Enfin, les rôles masculins sont parfaitement distribués: Frédéric Caton campe un Marquis profondément humain, Mathias Vidal offre sa voix percutante à l’aumônier, tandis que le jeune et talentueux ténor français Stanislas de Barbeyrac, déjà présent à Toulon en Chevalier de la Force, réanime le bonheur qu’il avait su à l’époque suscité en nous, grâce à sa voix brillante, ainsi qu’à sa diction et son phrasé exemplaires.

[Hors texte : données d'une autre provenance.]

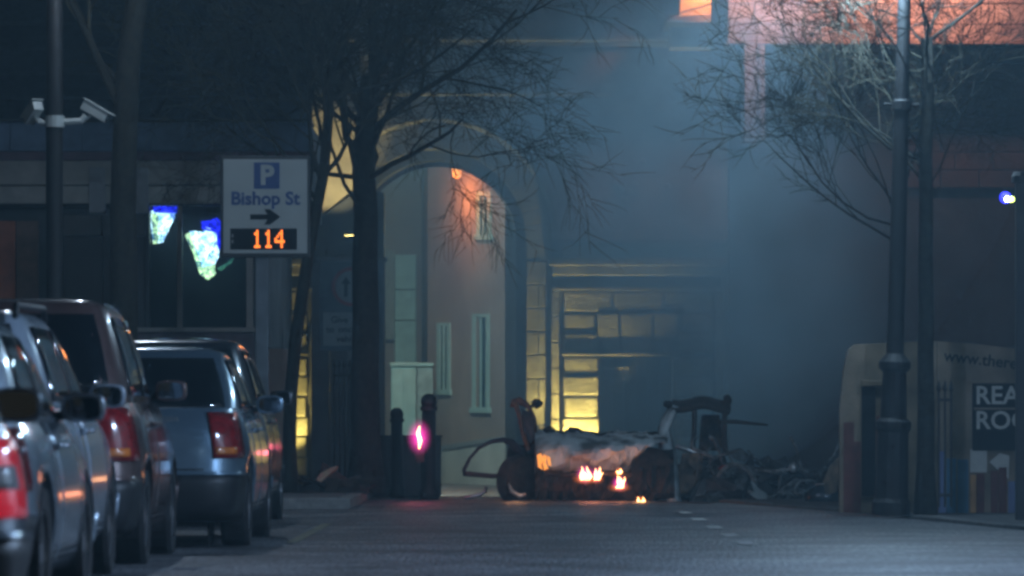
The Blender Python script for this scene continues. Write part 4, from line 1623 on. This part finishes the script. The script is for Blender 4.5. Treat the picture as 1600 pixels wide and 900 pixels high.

Malheureusement, à la tête d’un Orchestre national des Pays-de-la-Loire aux pupitres pourtant disciplinés, Jacques Lacombe n’apparaît pas de même essence que son plateau vocal, manquant de continuité et de cohésion, faisant trop souvent briller l’orchestration de Poulenc au détriment de la ligne vocale, si primordiale dans cet ouvrage. Le chef québécois tend ainsi à couvrir les voix des chanteurs, les poussant souvent – et inutilement – dans leurs derniers retranchements, ce qui est bien dommage!